Il protagonista, Giuliano, alla fine riuscirà a staccarsi dalla Società, da un modo opprimente e fanatico di vivere la religione, viaggiando, incontrando nuovi maestri, studiando, leggendo libri. Anche per lei le letture sono state fondamentali alleati nel percorso di maturazione personale? C’è qualche libro cui è particolarmente legato?

Nei libri ho trovato spesso l’ispirazione, lo slancio in momenti cruciali della mia vita. Ce ne sono davvero tanti a cui sono molto legato. Tre in particolare sono stati molto importanti proprio nel periodo di svolta, quando avevo 20 anni: “De beata vita” di Sant’agostino per la riflessione sulla possibilità di conseguire la felicità attraverso la conoscenza e la filosofia; “Illusioni perdute” di Balzac che con le vicende di Lucien de Rubempré mi convinse a partire per conoscere il mondo; “Tempo di uccidere” di Ennio Flaiano che mi lasciò un’impressione talmente forte da segnare il passaggio da una scrittura ingenua e inconsapevole a quella fatta di dedizione e lavoro.

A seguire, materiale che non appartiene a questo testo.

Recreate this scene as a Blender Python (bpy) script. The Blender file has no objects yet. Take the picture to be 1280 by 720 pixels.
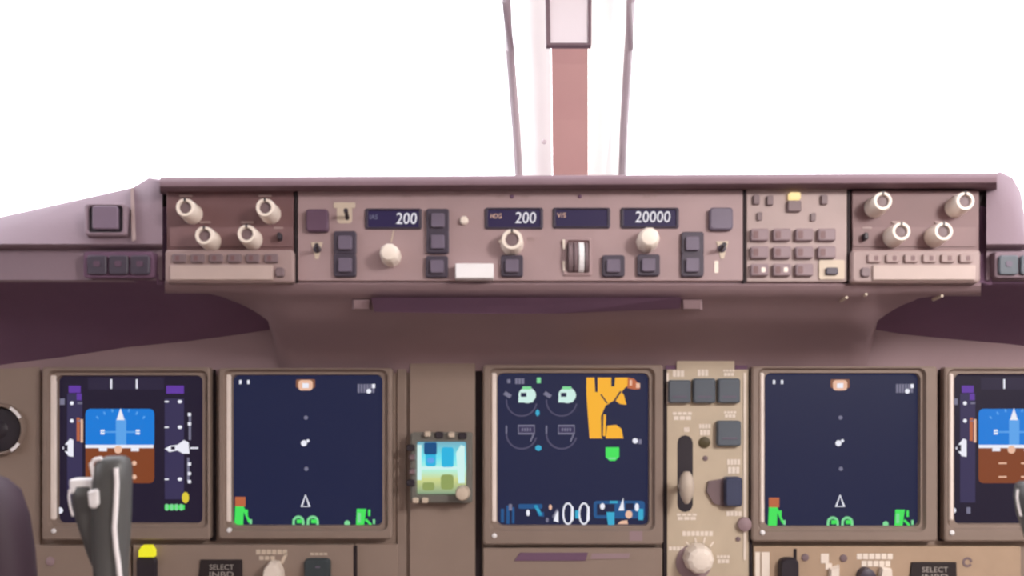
import bpy, bmesh, math, random
from mathutils import Vector, Matrix
random.seed(7)
S = bpy.context.scene
COL = S.collection

# ------------------------------------------------------------------ camera
F = 1200.0                       # focal length in pixels of the 1280x720 frame
PITCH = math.radians(5.2)
CAM = Vector((-0.079, 0.0, 0.95))
cd = bpy.data.cameras.new('camera')
cam = bpy.data.objects.new('camera', cd); COL.objects.link(cam)
cd.sensor_width = 36.0; cd.lens = 36.0 * F / 1280.0; cd.clip_start = 0.02
cam.location = CAM; cam.rotation_euler = (math.pi / 2 + PITCH, 0, 0)
S.camera = cam
cd.dof.use_dof = True; cd.dof.focus_distance = 60.0; cd.dof.aperture_fstop = cd.lens / 2.4   # focused on the sky outside

# ------------------------------------------------------------------ sky, lights, exposure
W = bpy.data.worlds.new('overcast_sky'); S.world = W; W.use_nodes = True
bg = W.node_tree.nodes['Background']
bg.inputs['Color'].default_value = (0.97, 0.95, 1.0, 1); bg.inputs['Strength'].default_value = 4.2
S.view_settings.view_transform = 'Standard'; S.view_settings.look = 'None'
S.view_settings.gamma = 1.0; S.view_settings.use_curve_mapping = False
S.view_settings.exposure = 0.0
def area(name, loc, rot, sx, sy, power, color):
    l = bpy.data.lights.new(name, 'AREA'); l.shape = 'RECTANGLE'; l.size = sx; l.size_y = sy
    l.energy = power; l.color = color
    o = bpy.data.objects.new(name, l); COL.objects.link(o); o.location = loc; o.rotation_euler = rot
    return o
# added fill lights, unseen, brightening the interior from above and behind
area('dome_lamp', (0.5, -0.70, 1.84), (math.radians(28), 0, 0), 0.9, 0.35, 4.0, (1.0, 0.93, 0.90))
area('wall_wash_lamp', (0.75, -0.95, 1.84), (math.radians(-42), 0, 0), 1.1, 0.3, 29.0, (1.0, 0.91, 0.94))  # added fill, bounced off the back wall onto the panels
area('map_lamp', (1.0, -0.15, 1.60), (math.radians(62), 0, math.radians(10)), 0.3, 0.3, 20.0, (1.0, 0.94, 0.89))  # added fill that makes the right side brighter than the left

# ------------------------------------------------------------------ materials
def lin(c):
    c = c / 255.0
    return c / 12.92 if c <= 0.04045 else ((c + 0.055) / 1.055) ** 2.4
def rgb(r, g, b): return (lin(r), lin(g), lin(b), 1.0)
MATS = {}
def mat(name, c, rough=0.6, var=0.05, scale=30.0, bump=0.0, bscale=400.0, metal=0.0, spec=0.4):
    if name in MATS: return MATS[name]
    m = bpy.data.materials.new(name); m.use_nodes = True
    nt = m.node_tree; b = nt.nodes['Principled BSDF']
    b.inputs['Roughness'].default_value = rough; b.inputs['Metallic'].default_value = metal
    b.inputs['Specular IOR Level'].default_value = spec
    col = rgb(*c)
    tc = nt.nodes.new('ShaderNodeTexCoord')
    nz = nt.nodes.new('ShaderNodeTexNoise'); nz.inputs['Scale'].default_value = scale; nz.inputs['Detail'].default_value = 4
    nt.links.new(tc.outputs['Object'], nz.inputs['Vector'])
    rp = nt.nodes.new('ShaderNodeValToRGB')
    rp.color_ramp.elements[0].position = 0.3; rp.color_ramp.elements[1].position = 0.7
    rp.color_ramp.elements[0].color = tuple(x * (1 - var) for x in col[:3]) + (1,)
    rp.color_ramp.elements[1].color = tuple(min(1, x * (1 + var)) for x in col[:3]) + (1,)
    nt.links.new(nz.outputs['Fac'], rp.inputs['Fac']); nt.links.new(rp.outputs['Color'], b.inputs['Base Color'])
    if bump:
        n2 = nt.nodes.new('ShaderNodeTexNoise'); n2.inputs['Scale'].default_value = bscale
        nt.links.new(tc.outputs['Object'], n2.inputs['Vector'])
        bp = nt.nodes.new('ShaderNodeBump'); bp.inputs['Strength'].default_value = bump; bp.inputs['Distance'].default_value = 0.001
        nt.links.new(n2.outputs['Fac'], bp.inputs['Height']); nt.links.new(bp.outputs['Normal'], b.inputs['Normal'])
    MATS[name] = m
    return m
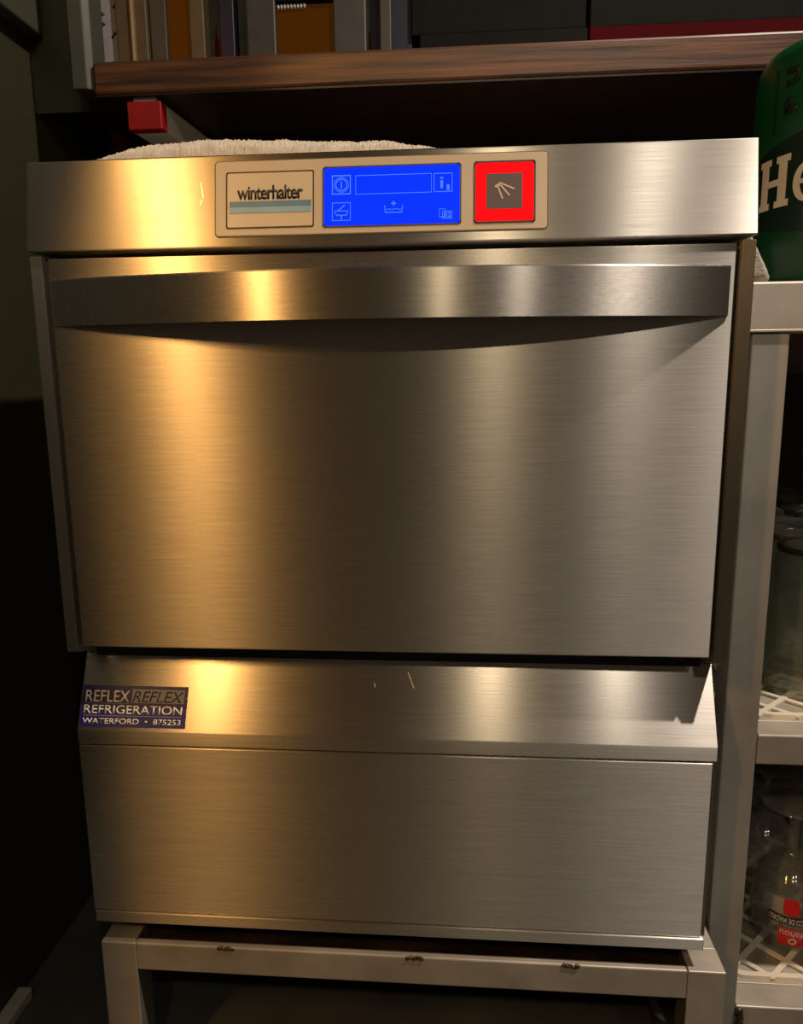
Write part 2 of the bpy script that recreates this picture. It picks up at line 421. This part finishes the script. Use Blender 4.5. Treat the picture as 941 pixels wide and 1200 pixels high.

Crede che se non avesse affrontato l’esperienza personale che ha alle spalle avrebbe comunque sentito la spinta a scrivere?
Penso che sia servito a posticipare la manifestazione di una predisposizione che ho avuto sin da bambino.

Ha già in mente qualche idea per un nuovo libro?
Sì. Ce l’ho già tutta scritta in testa dovrei soltanto mettermi davanti al pc.